I'm not an actress. I use to be in school plays when I was little. I was in school plays until the 7th grade actually. That's not really that long ago if you think about it. It's scary how your life goes by so quickly. For the first time in my life people are actually recognizing me for my age. This is nice. I wish I was a Junior in college. That would be lovely. I like Boston though. I sorta want to drag it out. I've also have loved hanging out here with Laura. I can truly say that these past days have been incredible. Last night, we went into all the empty dorm rooms. After they cleaned them they left the doors open and we went room shopping. We found this one dorm on the 10th floor with this beautiful marble fireplace. The fireplace doesn't work but it's beautiful.

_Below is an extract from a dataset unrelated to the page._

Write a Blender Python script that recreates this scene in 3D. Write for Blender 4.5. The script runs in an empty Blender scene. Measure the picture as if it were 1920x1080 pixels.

We're putting that on the list of rooms we are interested in for next year. I really want a room for next year, but if I can't get one I'm just going to get an apartment and start working my ass off during the summer. I'm going to have to find some "flatmates" though so I don't have to pay some ridiculous and outlandish prices. I'm not scared of living on my own anymore. I can cope. It's amazing what the distance from home can do to you. I want to go home, but not really. I want to stay here in Boston. I want to see my sister and mom and dog and cats and everyone but I love it here so much. Here is where my freedom is. Here is where my heart is. I love it here. I don't know if it's just Boston or it would just be anywhere where I was free to live life the way I deem it should be lived. I'm not being ruled by some parental units. Where indie boys are plentiful. Anywhere where the temperature doesn't rise to 100 + a thousand and 3 humidity. I hate the hot. Snow is my friend. The rain is my friend.
It's raining right now actually. Some of the clearest thoughts ever are coming out of my fingertips right now. I'm not sure what it is. Probably lack of sleep. I am so horrible at constructing sentences and being lazy doesn't help either. I want to start a zine this summer. Maybe I'll actually do it. I miss it already...writing...and Boston...even classes and I'm still here. Next year is going to be a dream.
Today I was listening to alternative music.
Everclear.
Collective Soul. I don't miss it. I don't get that same high anymore off of it. I mean
Smashing Pumpkins are always going to be in my heart forever, but to me they are so much more than just a band. They are more than music. They are a way of life. I must say that I just dig the current trend of pop indie bands right now.
Go listen to
The Strokes. They will make your life a happier and dancier place. Who cares if the lyrics really are sad? The music is hip.